The textile and clothing industry has consistently contributed more than half of Pakistan’s exports from 2001 to 2010. Yet, investment in the textile sector has shown a rapid decline, adversely impacting on the future prospects of the textile sector.
This regression has been mainly due to the declining production of raw cotton domestically and record high international cotton prices, disclosed the Brief 42 of Global Status of Commercialised Biotech/GM Crops:2010 released by the International Service for the Acquisition of Agri-biotech Applications (ISAAA) on Saturday.
Pakistan was a net cotton exporter in the early nineties but is now a major importer of cotton to meet the growing demand of Pakistan’s domestic cotton based industry.
Over the last five years, Pakistan has been importing three to five million bales of cotton each year which increases the pressure on the national exchequer which further widens the trade deficit. In contrast to the situation in Pakistan, the top three cotton producers in the world, China, India and USA have substantially increased cotton yield over the same period outstripping others including Pakistan in the world cotton market.
For instance, India has doubled its cotton production from 13 million bales in 2001 to 30 million bales in 2010, the report underlined. It is noteworthy that all three lead cotton countries have successfully deployed biotech cotton varieties and hybrids which build resistance to major insect pests and tolerance to herbicides thus benefiting from cost effective and efficient management of insect pest and weed control.
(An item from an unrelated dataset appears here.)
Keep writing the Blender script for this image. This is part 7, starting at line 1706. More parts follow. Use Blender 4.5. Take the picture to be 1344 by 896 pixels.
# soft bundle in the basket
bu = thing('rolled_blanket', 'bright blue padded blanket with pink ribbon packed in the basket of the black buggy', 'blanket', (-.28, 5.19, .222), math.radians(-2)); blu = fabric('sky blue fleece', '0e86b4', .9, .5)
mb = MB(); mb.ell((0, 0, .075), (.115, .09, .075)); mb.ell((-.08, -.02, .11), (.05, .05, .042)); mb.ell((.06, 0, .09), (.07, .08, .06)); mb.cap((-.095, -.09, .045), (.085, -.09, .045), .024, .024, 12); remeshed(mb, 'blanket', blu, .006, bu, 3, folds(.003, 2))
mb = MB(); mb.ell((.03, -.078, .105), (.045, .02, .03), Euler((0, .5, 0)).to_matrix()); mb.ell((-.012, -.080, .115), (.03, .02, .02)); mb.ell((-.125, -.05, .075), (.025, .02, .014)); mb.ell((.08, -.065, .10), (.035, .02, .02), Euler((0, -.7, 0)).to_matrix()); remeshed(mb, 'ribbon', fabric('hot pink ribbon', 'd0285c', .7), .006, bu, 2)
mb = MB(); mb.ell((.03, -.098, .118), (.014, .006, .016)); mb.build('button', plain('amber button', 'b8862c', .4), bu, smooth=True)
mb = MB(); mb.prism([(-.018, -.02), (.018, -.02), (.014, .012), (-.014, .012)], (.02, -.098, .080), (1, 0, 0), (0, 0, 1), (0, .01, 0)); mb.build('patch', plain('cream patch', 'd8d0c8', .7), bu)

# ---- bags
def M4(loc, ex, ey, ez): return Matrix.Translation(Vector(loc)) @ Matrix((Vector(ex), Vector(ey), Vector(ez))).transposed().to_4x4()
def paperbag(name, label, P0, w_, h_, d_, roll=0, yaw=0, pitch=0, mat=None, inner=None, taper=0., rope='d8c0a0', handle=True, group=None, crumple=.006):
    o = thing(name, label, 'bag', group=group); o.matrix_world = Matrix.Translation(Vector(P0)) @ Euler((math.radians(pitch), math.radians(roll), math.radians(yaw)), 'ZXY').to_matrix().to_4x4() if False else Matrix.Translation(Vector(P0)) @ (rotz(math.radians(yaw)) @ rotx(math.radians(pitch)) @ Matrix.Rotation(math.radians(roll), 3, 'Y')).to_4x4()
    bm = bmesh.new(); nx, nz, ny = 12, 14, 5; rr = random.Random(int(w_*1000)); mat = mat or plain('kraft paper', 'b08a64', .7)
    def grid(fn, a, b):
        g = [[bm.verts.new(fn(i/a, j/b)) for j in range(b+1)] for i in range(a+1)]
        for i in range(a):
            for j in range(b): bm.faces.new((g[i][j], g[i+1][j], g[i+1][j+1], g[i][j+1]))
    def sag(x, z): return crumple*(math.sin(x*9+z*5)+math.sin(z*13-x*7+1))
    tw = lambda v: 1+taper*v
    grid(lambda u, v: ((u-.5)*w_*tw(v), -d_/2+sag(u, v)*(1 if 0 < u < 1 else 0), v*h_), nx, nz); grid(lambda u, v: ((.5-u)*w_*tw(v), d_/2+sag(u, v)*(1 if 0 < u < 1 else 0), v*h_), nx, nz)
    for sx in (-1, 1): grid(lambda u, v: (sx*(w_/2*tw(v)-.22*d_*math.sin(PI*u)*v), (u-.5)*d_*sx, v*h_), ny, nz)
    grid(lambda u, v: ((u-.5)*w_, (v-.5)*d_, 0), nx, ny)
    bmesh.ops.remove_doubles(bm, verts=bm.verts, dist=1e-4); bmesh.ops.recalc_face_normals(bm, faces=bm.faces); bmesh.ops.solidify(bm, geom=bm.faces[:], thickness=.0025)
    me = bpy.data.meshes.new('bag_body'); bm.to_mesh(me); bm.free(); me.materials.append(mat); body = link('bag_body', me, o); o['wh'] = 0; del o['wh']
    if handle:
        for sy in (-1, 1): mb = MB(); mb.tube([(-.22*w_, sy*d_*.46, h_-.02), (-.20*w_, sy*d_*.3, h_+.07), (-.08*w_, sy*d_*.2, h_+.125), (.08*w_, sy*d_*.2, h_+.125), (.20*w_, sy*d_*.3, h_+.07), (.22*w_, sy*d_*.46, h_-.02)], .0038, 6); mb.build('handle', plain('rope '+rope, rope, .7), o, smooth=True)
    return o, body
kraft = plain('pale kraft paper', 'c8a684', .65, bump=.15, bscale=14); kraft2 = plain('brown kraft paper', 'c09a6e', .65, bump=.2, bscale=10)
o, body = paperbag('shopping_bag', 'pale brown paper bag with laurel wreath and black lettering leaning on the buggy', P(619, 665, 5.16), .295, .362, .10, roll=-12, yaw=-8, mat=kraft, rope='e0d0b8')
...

It is also pertinent to mention that the All Pakistan Textile Mills Association (APTMA) estimated that the textile industry’s raw cotton requirements would be 20.1 million bales by 2015 comprising 66 percent of medium staple, 26 percent long staple and eight percent of extra long staple cotton.
To meet these needs, ‘Cotton Vision 2015’ of the government concluded that this increased demand would require five percent rise in cotton acreage in Balochistan and in the Khyber Pakhtoonkhwa (KPK), an annual average of five percent increase in yield, introduction of CLCV resistant Bt cotton varieties and hybrids, and a strengthening of research and the capacity of cotton institutes in Pakistan.
In 2005-06, the federal government launched an ambitious plan to enhance cotton production to 20.7 million bales by 2015— a 60 percent increase over 2005-06 production, however actual production has dropped from 14 million bales in 2005/6 to a low of 12 million bales in 2009-10. In 2009-10, cotton remained the second major contributor and accounts for nine percent of the value- added in agriculture and combined with textile industry, it makes up about nine percent of the country’s GDP.
At the national level, the performance of cotton crop is a significant influence on the national GDP growth with a shift in the production of cotton crop exerting a substantially disproportionate effect of two to eight percent on the growth of GDR Cotton which is a multipurpose crop (fiber, oil and animal feed) and the single largest source of raw material for the textile industry in Pakistan which has been the main driver of the national economy for the last 50 years in terms of foreign currency earnings and job creation.
The Economic Survey 2009 stresses that in view of new emerging opportunities the government unveiled a new textiles policy 2009-2014 to boost textile export to $25 billion.